Bireyi tamamen bilişsel yapıyı yeniden düzenlemeye zorlayan ya da tamamen özümlemeye yönelten etkileşimler dengeleme sürecini harekete geçirmez. Eğer öğretmenler, çocukların düzeyinin altında davranışlar kazandırmaya çalışırlarsa, verilen bilgiyi kolaylıkla özümleyeceklerinden ilgileri dağılır. Onlar için bir dengesizlik söz konusu olmadığından dengeyi kurma içinde bir çabaları olmaz. Çocukların düzeyinin çok üstünde problem çözmeleri beklendiğinde de, halihazırda var olan şemalarıyla harekete geçmeleri mümkün olamayacağından problemi çözmekten vazgeçerler. Bu her iki durumda da dengeleme meydana gelmez. Dolayısıyla da ne öğrenme ne de gelişme meydana gelir. En üst düzeyde gelişim, özümleme ve düzenleme dinamik bir dengede olduğu zaman gerçekleşir. Etkili bir dengeleme ve ilerleme olması için, problem ve halihazırda bireyin sahip olduğu bilişsel yapılar arasındaki fark orta düzeyde olmalıdır.

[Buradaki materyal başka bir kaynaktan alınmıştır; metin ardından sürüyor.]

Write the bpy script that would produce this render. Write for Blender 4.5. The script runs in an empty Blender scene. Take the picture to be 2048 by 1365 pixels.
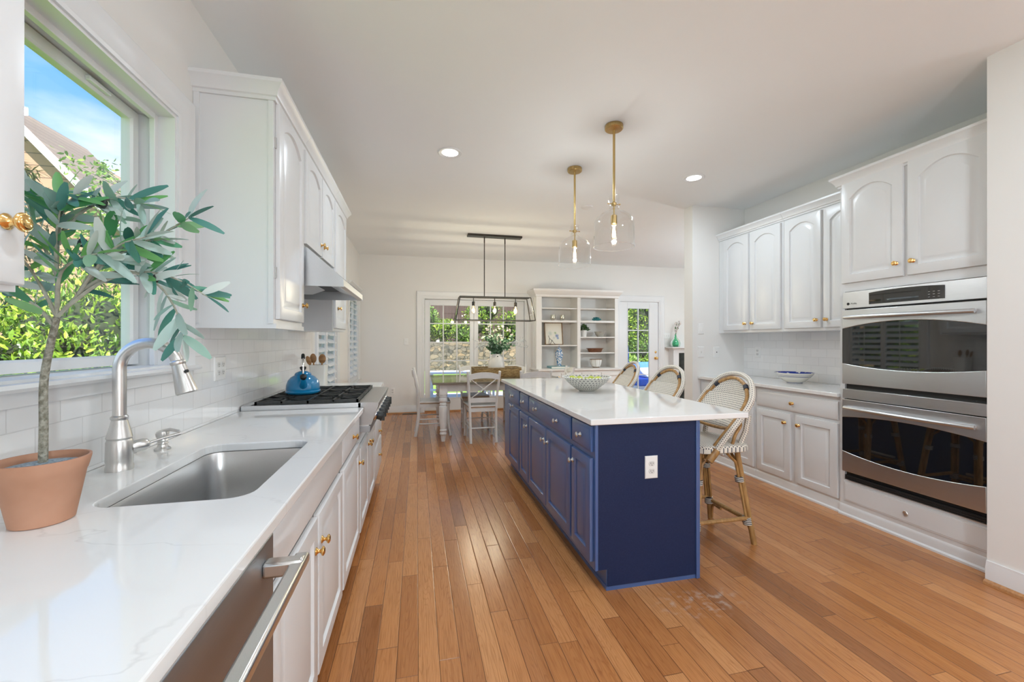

Piaget’ye göre birey, ne kendisinde var olan şemalarla hiç cevaplayamayacağı, ne de çok kolay bir şekilde cevaplayacağı durumlara ilgi duyar.bu nedenle bireyi öğrenmeye güdüleyebilmek için orta düzeyde bir belirsizlik, dengesizlik yaratmak gerekmektedir.